Portfolio Manager Insights

Minimizing emotion, maximizing technology in investing

Fidelity’s Shashi Naik blends quantitative portfolio management with active investment oversight, using technology to help reduce emotion-driven decisions.

  • To navigate the growing complexities of equity markets, Fidelity Portfolio Manager Shashi Naik and his team rely on a cutting-edge, model-driven approach that blends active management with benchmark-relative risk management, aiming to reduce the influence of human emotion.
  • “By following a systematic approach, investments are guided not by guesswork, but by data, precision and innovation,” says Naik, who co-manages Fidelity’s comprehensive suite of Enhanced exchange-traded funds alongside Anna Lester and George Liu. “We believe objectivity, discipline and minimizing the human element are key to avoiding common investing pitfalls.”
  • The ETFs cover a broad range of equity categories, including U.S. large-, mid- and small-cap core, growth and value, as well as developed international and emerging markets. Leveraging proprietary research from a dedicated group of quantitative analysts and a robust risk-management framework – rather than relying primarily on individual judgment – Naik and team evaluate thousands of companies in seeking to identify evidence-based drivers of performance.
  • “A key point of differentiation is that traditional index-based offerings require investors to take the bad with the good,” he notes. “Our approach, by contrast, offers a more selective and thoughtful alternative.”
  • Naik adds that these ETFs don’t just track an index. Rather, they are built with a clear view of benchmark characteristics and risk, while incorporating proprietary return drivers – referred to as factors – to objectively evaluate securities and construct portfolios with favorable relative return opportunities.

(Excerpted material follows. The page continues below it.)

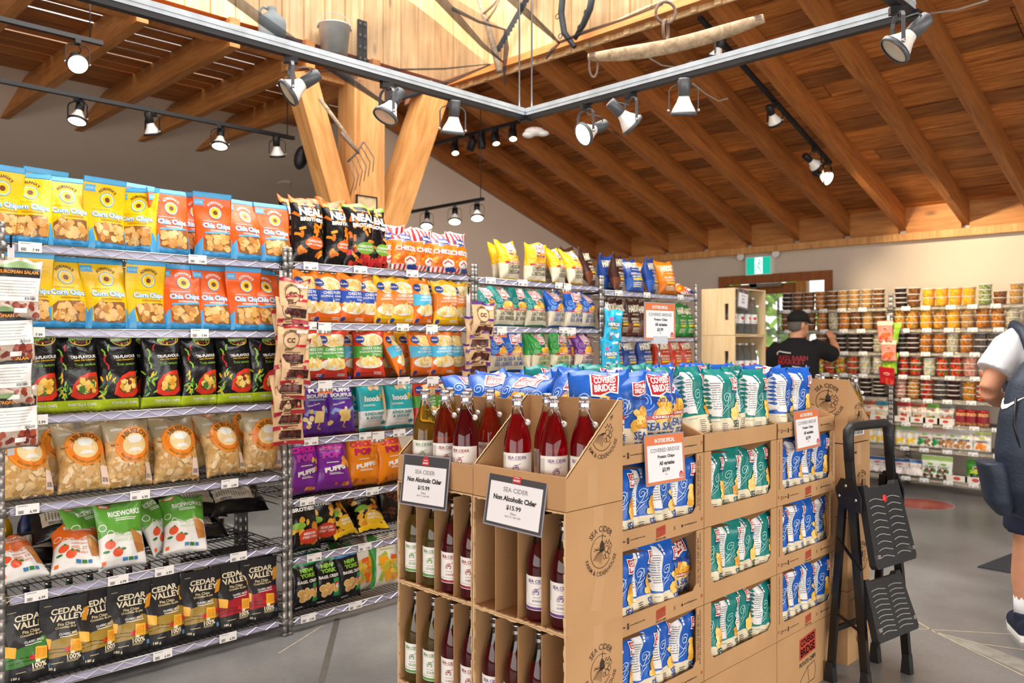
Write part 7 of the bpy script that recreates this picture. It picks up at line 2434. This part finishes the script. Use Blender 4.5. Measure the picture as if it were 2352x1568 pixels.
# black tracks on the left
def track(a, b, label, lamps, wires=(), mm=M_black):
    a, b = Vector(a), Vector(b)
    t = empty('lamp_track', (0, 0, 0), (0, 0, 0), label, 'lamp track')
    MB().bar(a, b, .036, .028, mm).build('track_rail', t)
    for w in wires:
        p = a.lerp(b, w[0])
        MB().tube([p, (p.x, p.y, w[1])], .004, 6, mm).build('hanger', t)
    for f_, am, lit, lb, sp in lamps:
        p = a.lerp(b, f_)
        lamp((p.x, p.y, p.z - .014), cdir(*am), lit, lb, M_black, spot=sp)
Y2 = 6.43
def fx(px, Y, a, b):
    return (onY(px, Y) - a) / (b - a)
xa, xb = -.4, onY(675, Y2)
track((xa, Y2, 3.225), (xb, Y2, 3.225), 'long black lamp track under the left joists', [
    (fx(178, Y2, xa, xb), (0, -.35, -1), 1, 'lit black track lamp farthest left on the long left track', 0), (fx(350, Y2, xa, xb), (.12, .3, -1), 0, 'unlit black track lamp second from left on the long left track', 0),
    (fx(505, Y2, xa, xb), (.05, -.35, -1), 1, 'lit black track lamp third from left on the long left track', 0), (fx(637, Y2, xa, xb), (0, .3, -1), 0, 'unlit black track lamp nearest the post on the long left track', 0)], [(.985, 3.7), (.3, 3.7)])
Y3 = 5.80
xa, xb = -.6, onY(235, Y3)
track((xa, Y3, 3.43), (xb, Y3, 3.43), 'short black lamp track at the upper left corner', [(fx(178, Y3, xa, xb), (.45, -.6, -.5), 1, 'lit black track lamp on the short upper left track', 0)], [(.97, 3.8)])
# track on the plank roof to the right
def rp(x, dz):
    return roof_z(x) - dz
track((5.25, 3.31, rp(5.25, .03)), (7.45, 3.31, rp(7.45, .03)), 'black lamp track fixed along a rafter of the plank roof', [
    (.10, (-.35, .1, -.9), 0, 'black lamp highest on the rafter track, half behind the frame', 0), (.52, (.40, .35, -.6), 0, 'black lamp in the middle of the rafter track', 0),
    (.86, (1.2, .55, -.8), 0, 'black lamp facing the back wall near the end of the rafter track', 190), (.97, (.45, -.55, -.40), 1, 'lit black lamp at the lower end of the rafter track', 40)])
# far track near the back left and the spot row under the lantern edge
track((5.55, onX(930, 5.55), 2.86), (5.55, onX(1110, 5.55), 2.86), 'black lamp track far back against the plaster ceiling', [
    (.30, (0, -.5, -1), 1, 'lit lamp farthest left on the far track', 14), (.66, (.02, -.5, -1), 1, 'lit lamp in the middle of the far track', 14), (.93, (.05, -.5, -1), 1, 'lit lamp farthest right on the far track', 14)], [(.1, 3.74), (.97, 3.74)])
sp = empty('spot_track', (0, 0, 0), (0, 0, 0), 'black track of small cylinder spots below the rafters behind the frame', 'lamp track')
ya, yb = onX(1192, 5.86), onX(996, 5.86)
MB().bar((5.86, ya, 3.64), (5.86, yb, 3.64), .04, .03, M_black).build('track_rail', sp)
for i, (px, lit, am) in enumerate(((1045, 1, (.1, -.5, -.8)), (1083, 0, (-.3, .2, -.8)), (1106, 0, (.1, .1, -1)), (1138, 1, (.15, -.4, -.9)), (1178, 1, (.05, -.5, -.8)))):
    y = onX(px, 5.86)
    a_ = cdir(*am)
    r = empty('cylinder_spot', (5.86, y, 3.625), (0, 0, 0), '%s black cylinder spot, %s from left on its track' % ('lit' if lit else 'unlit', ORD[i]), 'lamp', 'small cylinder spots')
    MB().tube([(0, 0, 0), (0, 0, -.07)], .012, 8, M_black).cbox((0, 0, -.015), (.035, .06, .03), M_black).build('stem', r)
    h = MB().lathe([(.035, 0), (.042, .01), (.042, .12), (.03, .135)], 14, M_black, cap0=False).lathe([(.0001, .012), (.038, .010)], 14, M_lens_on if lit else M_lens_off, cap0=False, cap1=False).build('spot_head', r)
    tz_ = -a_
    tx = tz_.cross(Vector((0, 0, 1))).normalized(); ty = tz_.cross(tx)
    h.matrix_local = Matrix.Translation(Vector((0, 0, -.10)) + a_ * .06) @ Matrix((tx, ty, tz_)).transposed().to_4x4()
# emergency light head on the roof
em = empty('emergency_light', at(1228, 302, 8.0), (0, 0, -PI / 4), 'white emergency light with a red dot under the rafters', 'light')
MB().ball((0, 0, 0), (.10, .06, .045), M_white, 14, 8).build('housing', em); MB().ball((-.06, -.02, -.035), (.06, .05, .035), M_white, 12, 8).build('lamp_head', em); MB().ball((.08, -.01, -.02), (.06, .04, .03), M_white, 12, 8).build('lamp_head', em)
MB().ball((.0, -.058, .02), .006, mat('red_pilot', 'E82A2A', .4, emit=1.0), 8, 6).build('pilot', em)

# ------------------------------------------------------------------ farm things on the lantern walls
SZ = 3.82      # top of the ledge
def onledge(px, dy=-.02):
    return (onY(px, CY + dy), CY + dy, SZ)
M_stone = mat('grey_stoneware', '8E979C', .6, var=.08, vscale=14)
jg = empty('stoneware_jug', onledge(625, .0), (0, 0, -.6), 'grey stoneware jug with loop handle on the lantern ledge', 'jug')
MB().lathe([(.09, 0), (.105, .01), (.108, .13), (.10, .16), (.06, .20), (.035, .215), (.030, .235), (.036, .255), (.03, .258)], 22, M_stone).build('jug_body', jg)
MB().tube([(-.032, 0, .24), (-.07, 0, .255), (-.095, 0, .225), (-.088, 0, .17)], .011, 8, M_stone).build('jug_handle', jg)
M_tin = mat('galvanised_bucket', 'C3C6C2', .35, metal=.3, var=.15, vscale=9)
bk = empty('tin_bucket', onledge(768, -.03), (0, 0, -.5), 'galvanised tin bucket with wire bail on the lantern ledge', 'bucket')
MB().lathe([(.105, 0), (.13, .24), (.137, .243), (.137, .252), (.128, .252), (.128, .244), (.103, .006)], 24, M_tin).build('bucket_body', bk)
MB().tube([(.137 * math.cos(t), 0, .24 + .12 * math.sin(t)) for t in [PI * i / 14 for i in range(15)]], .003, 6, M_steel).build('bail', bk)
for s_ in (-1, 1):
    MB().ball((.137 * s_, 0, .235), (.008, .02, .02), M_tin, 8, 6).build('bail_ear', bk)
bo = empty('black_bottle_rack', onledge(833, .02), (0, 0, 0), 'narrow black moulded panel leaning on the lantern boards', 'panel')
for s_ in (-.045, .005):
    q = MB().box(s_, s_ + .042, 0, .02, 0.0, .40, M_black).build('moulded_strip', bo)
    for k in range(4):
        MB().ball((s_ + .021, -.002, .06 + k * .10), (.016, .008, .022), mat('glossy_black', '202226', .2, coat=.5), 8, 6).build('boss', q)
M_oldw = wood('weathered_grey_wood', '7A6450', 'B09A80', (1.2, 12, 12), 4, .85, .05, False)
M_oldi = mat('dark_old_iron', '3A3E44', .6, metal=.5, bump=.3)
def wallpt(px, py, dx=-.02):
    X = CX + dx
    Y = onX(px, X)
    d = (X + Y) / math.sqrt(2)
    return Vector((X, Y, CAM_Z + (786 - py) / F_PX * d))
for (a, b, r0, r1, nm, lb, m) in (((1093, -20), (1148, 165), .022, .03, 'axe_handle', 'pale wooden axe handle hanging on the lantern boards', M_oldw), ((1146, -8), (1110, 32), .013, .013, 'wooden_stick', 'short brown stick pinned high on the lantern boards', M_oldw), ((1150, -10), (1115, 52), .011, .011, 'wooden_stick', 'thin brown stick beside the short one on the boards', M_oldw)):
    o = MB().tube([wallpt(*a, -.05), wallpt((a[0] + b[0]) / 2 + 4, (a[1] + b[1]) / 2, -.06), wallpt(*b, -.07)], [r0, (r0 + r1) / 2, r1], 10, m).build(nm, None, label=lb, cat='tool')
sw = empty('crosscut_saw', (0, 0, 0), (0, 0, 0), 'long dark crosscut saw slanting across the lantern boards', 'saw')
mb = MB()
n = 30
P0, P1 = wallpt(1218, -30, -.03), wallpt(1138, 112, -.03)
ax = (P1 - P0)
pv = ax.normalized().cross(Vector((1, 0, 0))).normalized()
vs, fs = [], []
for i in range(n + 1):
    q = P0 + ax * i / n
    vs += [q, q + pv * (.055 + (.018 if i % 2 else 0)), q + Vector((.004, 0, 0)), q + pv * (.055 + (.018 if i % 2 else 0)) + Vector((.004, 0, 0))]
for i in range(n):
    a = 4 * i
    fs += [(a, a + 1, a + 5, a + 4), (a + 6, a + 7, a + 3, a + 2), (a + 1, a + 3, a + 7, a + 5), (a, a + 4, a + 6, a + 2)]
mb.add(vs, fs, M_oldi); mb.build('saw_blade', sw)
for pts, lb in (([(1293, -15), (1289, 30), (1296, 75), (1320, 108)], 'dark iron-shod hame hanging left on the lantern boards'), ([(1362, -15), (1355, 20), (1340, 55), (1320, 90)], 'dark iron-shod hame hanging right on the lantern boards')):
    h = empty('harness_hame', (0, 0, 0), (0, 0, 0), lb, 'harness', 'harness hames')
    MB().tube([wallpt(*q, -.07) for q in pts], [.026, .028, .026, .018], 10, M_oldi).build('hame_bar', h)
    for q in pts[:3]:
        c = wallpt(q[0] - 9, q[1] + 8, -.09)
        MB().tube([c + Vector((0, .02 * math.cos(t), .02 * math.sin(t))) for t in [2 * PI * i / 10 for i in range(10)]], .004, 6, M_oldi, closed=True).build('ring', h)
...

  • He says the team’s approach is grounded in the belief that data and technology are essential to every aspect of investing. In practice, Naik says that their quantitative approach allows them to apply computational power to systematically uncover insights across a wide array of businesses, ultimately informing decisions about every stock within a fund’s investable universe.
  • “It’s important to underscore that this is not something that can be created overnight,” he affirms. “It is so much more than just a few smart signals or models. It also requires access to clean, reliable data from multiple sources, along with systems to manage, update and validate those inputs. Without that foundation, even the most sophisticated investment ideas can break down.”

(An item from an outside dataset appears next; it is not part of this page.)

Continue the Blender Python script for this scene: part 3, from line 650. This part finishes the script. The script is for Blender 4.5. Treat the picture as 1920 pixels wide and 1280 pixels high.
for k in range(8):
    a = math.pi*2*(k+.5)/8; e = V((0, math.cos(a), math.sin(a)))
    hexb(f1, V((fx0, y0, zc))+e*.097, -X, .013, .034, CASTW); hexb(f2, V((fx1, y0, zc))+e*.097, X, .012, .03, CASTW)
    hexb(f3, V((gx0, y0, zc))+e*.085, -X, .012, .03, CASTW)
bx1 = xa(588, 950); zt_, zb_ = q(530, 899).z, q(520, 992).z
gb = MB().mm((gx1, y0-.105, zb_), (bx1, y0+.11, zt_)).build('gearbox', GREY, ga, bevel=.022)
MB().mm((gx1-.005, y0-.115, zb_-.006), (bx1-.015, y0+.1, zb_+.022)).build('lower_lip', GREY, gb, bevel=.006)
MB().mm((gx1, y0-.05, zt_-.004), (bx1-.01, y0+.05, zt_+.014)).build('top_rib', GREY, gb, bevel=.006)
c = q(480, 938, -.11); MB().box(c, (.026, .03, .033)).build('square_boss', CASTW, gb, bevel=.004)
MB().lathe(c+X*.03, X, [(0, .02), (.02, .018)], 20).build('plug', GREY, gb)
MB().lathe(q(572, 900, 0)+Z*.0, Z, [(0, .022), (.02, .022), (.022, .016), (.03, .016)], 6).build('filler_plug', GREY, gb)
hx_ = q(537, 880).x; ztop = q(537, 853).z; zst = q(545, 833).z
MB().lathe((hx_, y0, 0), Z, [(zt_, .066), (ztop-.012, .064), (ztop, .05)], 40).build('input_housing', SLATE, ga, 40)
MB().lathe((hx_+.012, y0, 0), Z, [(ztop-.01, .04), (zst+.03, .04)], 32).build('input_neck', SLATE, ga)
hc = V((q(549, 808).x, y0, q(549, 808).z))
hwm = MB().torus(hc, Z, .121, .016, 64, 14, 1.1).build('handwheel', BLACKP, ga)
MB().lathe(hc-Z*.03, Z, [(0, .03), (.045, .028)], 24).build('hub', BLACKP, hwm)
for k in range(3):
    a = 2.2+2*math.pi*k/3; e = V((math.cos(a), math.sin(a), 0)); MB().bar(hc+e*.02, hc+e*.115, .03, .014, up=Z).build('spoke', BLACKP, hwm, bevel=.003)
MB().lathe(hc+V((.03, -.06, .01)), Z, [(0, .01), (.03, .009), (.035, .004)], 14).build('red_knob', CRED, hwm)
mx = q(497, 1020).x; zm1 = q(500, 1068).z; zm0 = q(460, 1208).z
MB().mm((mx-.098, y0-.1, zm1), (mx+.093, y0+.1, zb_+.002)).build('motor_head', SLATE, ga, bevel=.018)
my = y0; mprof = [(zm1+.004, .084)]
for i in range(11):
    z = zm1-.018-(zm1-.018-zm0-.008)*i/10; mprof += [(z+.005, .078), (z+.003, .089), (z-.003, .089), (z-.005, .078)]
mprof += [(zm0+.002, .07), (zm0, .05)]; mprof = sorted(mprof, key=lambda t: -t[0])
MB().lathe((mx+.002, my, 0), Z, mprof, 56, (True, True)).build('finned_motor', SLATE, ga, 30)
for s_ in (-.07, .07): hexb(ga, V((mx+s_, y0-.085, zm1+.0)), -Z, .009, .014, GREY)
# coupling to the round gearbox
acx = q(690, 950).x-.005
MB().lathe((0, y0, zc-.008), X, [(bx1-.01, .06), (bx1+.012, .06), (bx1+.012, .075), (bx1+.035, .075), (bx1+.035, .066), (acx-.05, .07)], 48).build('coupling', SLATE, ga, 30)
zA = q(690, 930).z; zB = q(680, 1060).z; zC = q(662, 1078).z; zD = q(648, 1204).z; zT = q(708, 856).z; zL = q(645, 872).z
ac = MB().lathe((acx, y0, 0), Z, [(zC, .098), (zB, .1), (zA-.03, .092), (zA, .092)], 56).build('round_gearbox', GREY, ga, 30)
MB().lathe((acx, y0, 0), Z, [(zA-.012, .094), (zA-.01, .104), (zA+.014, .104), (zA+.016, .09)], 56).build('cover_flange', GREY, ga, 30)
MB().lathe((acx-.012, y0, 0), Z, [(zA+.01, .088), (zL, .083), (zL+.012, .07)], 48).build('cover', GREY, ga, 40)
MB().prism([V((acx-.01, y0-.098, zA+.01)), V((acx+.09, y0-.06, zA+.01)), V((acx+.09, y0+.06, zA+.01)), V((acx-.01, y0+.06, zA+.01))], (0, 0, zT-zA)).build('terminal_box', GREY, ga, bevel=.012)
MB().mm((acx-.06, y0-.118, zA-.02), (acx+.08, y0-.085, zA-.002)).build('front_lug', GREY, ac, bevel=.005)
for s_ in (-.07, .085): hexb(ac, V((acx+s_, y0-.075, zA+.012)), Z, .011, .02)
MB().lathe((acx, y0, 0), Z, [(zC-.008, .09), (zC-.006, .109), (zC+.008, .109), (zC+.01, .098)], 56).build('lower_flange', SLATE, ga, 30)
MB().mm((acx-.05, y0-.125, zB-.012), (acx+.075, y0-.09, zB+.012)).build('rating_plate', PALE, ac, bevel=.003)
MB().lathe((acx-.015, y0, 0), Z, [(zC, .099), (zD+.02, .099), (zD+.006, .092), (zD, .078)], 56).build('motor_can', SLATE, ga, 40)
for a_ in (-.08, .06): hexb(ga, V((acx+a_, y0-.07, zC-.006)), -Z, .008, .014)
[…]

  • As one example, Naik cites a signal that measures the sustainability of growth through the patent-filing process. Rather than relying solely on top-line metrics such as the number of patent filings, he and his co-managers dig deeper, using data to assess both the potential value of a company’s patent portfolio as well as the pace of innovation. They also can view this across multiple lookback periods to compare it with peers as well as the firm’s own history, he says.

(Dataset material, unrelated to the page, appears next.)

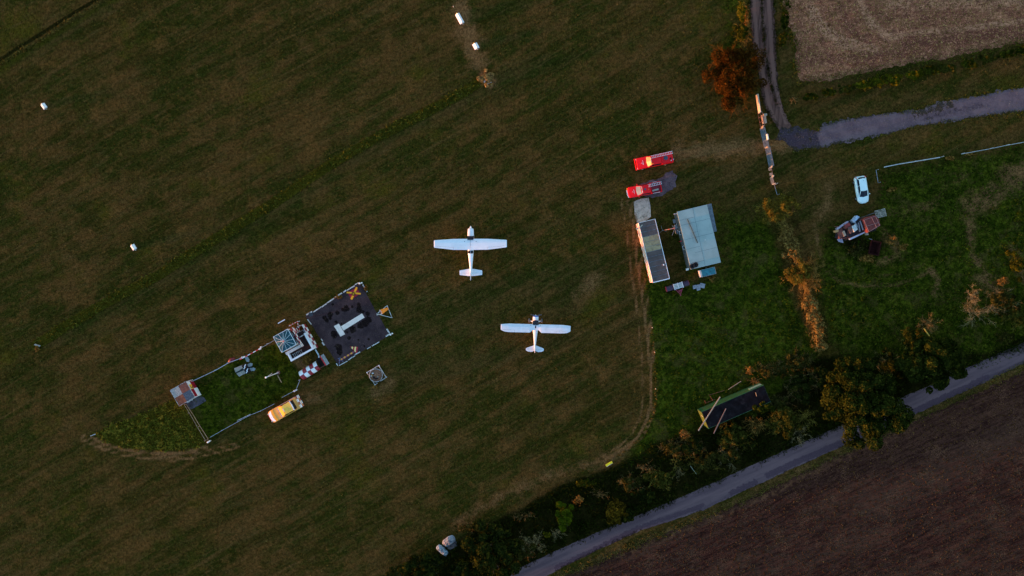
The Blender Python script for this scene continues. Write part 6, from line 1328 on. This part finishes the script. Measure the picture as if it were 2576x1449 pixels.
oo = thing("rusted_hopper", "dark rusted hopper in the weeds below the abandoned machine", "hopper", tuple(P(2194.6, 624.5)), math.radians(-12))
MB().loft([[(-.55, -.8, 0), (.55, -.8, 0), (.55, .8, 0), (-.55, .8, 0)], [(-.8, -1.1, .9), (.8, -1.1, .9), (.8, 1.1, .9), (-.8, 1.1, .9)], [(-.7, -1.0, .9), (.7, -1.0, .9), (.7, 1.0, .9), (-.7, 1.0, .9)], [(-.45, -.7, .2), (.45, -.7, .2), (.45, .7, .2), (-.45, .7, .2)]]).build("body", M("dark_rust", (.028, .0075, .0065), .9, .4, 4, spec=.03), oo)
MB().bar((-1.0, 1.3, .3), (-.5, 1.2, .5), .06, .06).build("handle", OLDWHITE, oo)
# tarps
def lumpy(name, label, px, py, sx, sy, h, ang, mat, seed, cat="tarp"):
    m = MB(); n = 14; r = np.random.default_rng(seed); g = []
    for j in range(n + 1):
        for i in range(n + 1):
            u, v = i / n * 2 - 1, j / n * 2 - 1; a = math.sqrt(max(0, 1 - u * u * .9)); b_ = math.sqrt(max(0, 1 - v * v * .9))
            g.append((u * sx / 2 * (.75 + .25 * b_) + r.uniform(-.04, .04), v * sy / 2 * (.75 + .25 * a) + r.uniform(-.04, .04), max(0, h * (a * b_ - .3) / .7) * (1 + r.uniform(-.4, .4))))
    m.add(g, [(j * (n + 1) + i, j * (n + 1) + i + 1, (j + 1) * (n + 1) + i + 1, (j + 1) * (n + 1) + i) for j in range(n) for i in range(n)])
    o_ = m.build(name, mat); o_.location = P(px, py); o_.rotation_euler = (0, 0, math.radians(ang)); return tag(o_, label, cat)
lumpy("rubbish_sack", "rounded grey-white sack at the field edge near the bottom", 1129.4, 1361, 2.1, 1.3, .6, 35, M("grey_white_sack", (.25, .26, .29), .7, .25, 4, dirt=(.12, .12, .13)), 1, "sack")
lumpy("crumpled_tarp", "crumpled pale blue tarp at the foot of the dark scrub", 1112.5, 1384, 2.1, 1.0, .5, -42, M("pale_blue_tarp", (.42, .52, .58), .5, .35, 5, dirt=(.1, .13, .2), dirt_amt=.8), 2)
lumpy("rubbish_sack", "dull brown sack between the grey-white sack and the dark scrub", 1138, 1372.5, 1.7, .9, .4, 25, M("dull_brown_sack", (.10, .085, .09), .8, .3, 4), 3, "sack")
# ------------------------------------------------------------------ trees and bushes
BARK = M("bark", (.075, .055, .038), .9, .35, 6.0, bump=.4)
TWIG = {}
def crown_mesh(name, parent, rx, ry, z0, z1, n, leaf, mat, r, k=26, rough=.5):
    """many small leaves gathered in clumps over an uneven dome"""
    zc, hz_ = (z0 + z1) / 2, (z1 - z0) / 2
    a = r.uniform(0, 2 * np.pi, k); cz_ = r.uniform(-.35, 1.0, k); rad = np.sqrt(np.maximum(0.05, 1 - cz_ ** 2)) * r.uniform(.55, 1.12, k)
    lob = 1 + rough * (np.sin(a * 2 + r.uniform(0, 6)) * .5 + np.sin(a * 5 + r.uniform(0, 6)) * .5) * .6
    cx, cy, cz = rx * rad * np.cos(a) * lob * .80, ry * rad * np.sin(a) * lob * .80, zc + hz_ * cz_ * .78
    cr = r.uniform(.10, .30, k) * min(rx, ry) * (26 / max(k, 26)) ** .25
    w = cr ** 2; idx = r.choice(k, n, p=w / w.sum())
    d = r.normal(size=(n, 3)); d /= np.linalg.norm(d, axis=1)[:, None]; d[:, 2] = np.abs(d[:, 2]) * .9 - .25
    q = cr[idx] * r.uniform(.45, 1.12, n) ** .6
    c = np.stack([cx[idx] + d[:, 0] * q, cy[idx] + d[:, 1] * q, cz[idx] + d[:, 2] * q * .8], 1)
    ninner = n // 6
    u = r.normal(size=(ninner, 3)); u /= np.linalg.norm(u, axis=1)[:, None]; s = r.uniform(.2, .8, ninner) ** .5
    ci = np.stack([u[:, 0] * rx * .75 * s, u[:, 1] * ry * .75 * s, zc + u[:, 2] * hz_ * .6 * s], 1); c = np.concatenate([c, ci]); d = np.concatenate([d, u]); n = len(c)
    nn = d + r.normal(size=(n, 3)) * .55; nn /= np.linalg.norm(nn, axis=1)[:, None]
    t1 = np.cross(nn, r.normal(size=(n, 3))); t1 /= np.linalg.norm(t1, axis=1)[:, None]; t2 = np.cross(nn, t1)
    sz = (leaf * r.uniform(.5, 1.3, n))[:, None]; a1, a2 = t1 * sz, t2 * sz * .6
    V = np.stack([c - a1, c - a2 * .9, c + a1, c + a2], 1).reshape(-1, 3); F = np.arange(4 * n).reshape(n, 4)
    V[:, 2] = np.maximum(V[:, 2], .05)
    return raw_mesh(name, V, F, mat, parent)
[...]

  • At the same time, Naik acknowledges that there are moments when data does not capture the full picture, such as when unforeseen risks emerge or news developments rapidly shift the landscape. 
  • “Those are the moments when a steady human touch can help, which is why an investment team provides daily oversight of the ETFs and makes adjustments when needed,” he adds. 
  • For example, during the 2021 meme-stock rally, the co-managers closely monitored and, in some cases, tightly managed holdings in stocks driven by social media fads, which made them quite challenging to evaluate quantitatively.
  • “One common criticism of quantitative investing is that data is available to everyone,” Naik concludes. “I would argue that access does not equal advantage. What truly sets managers apart is how they use the data. In our case, it reflects the team’s willingness and ability to make extensive – and often surprising – use of information rather than emotion, giving us greater control and a clearer understanding of why our strategies work.”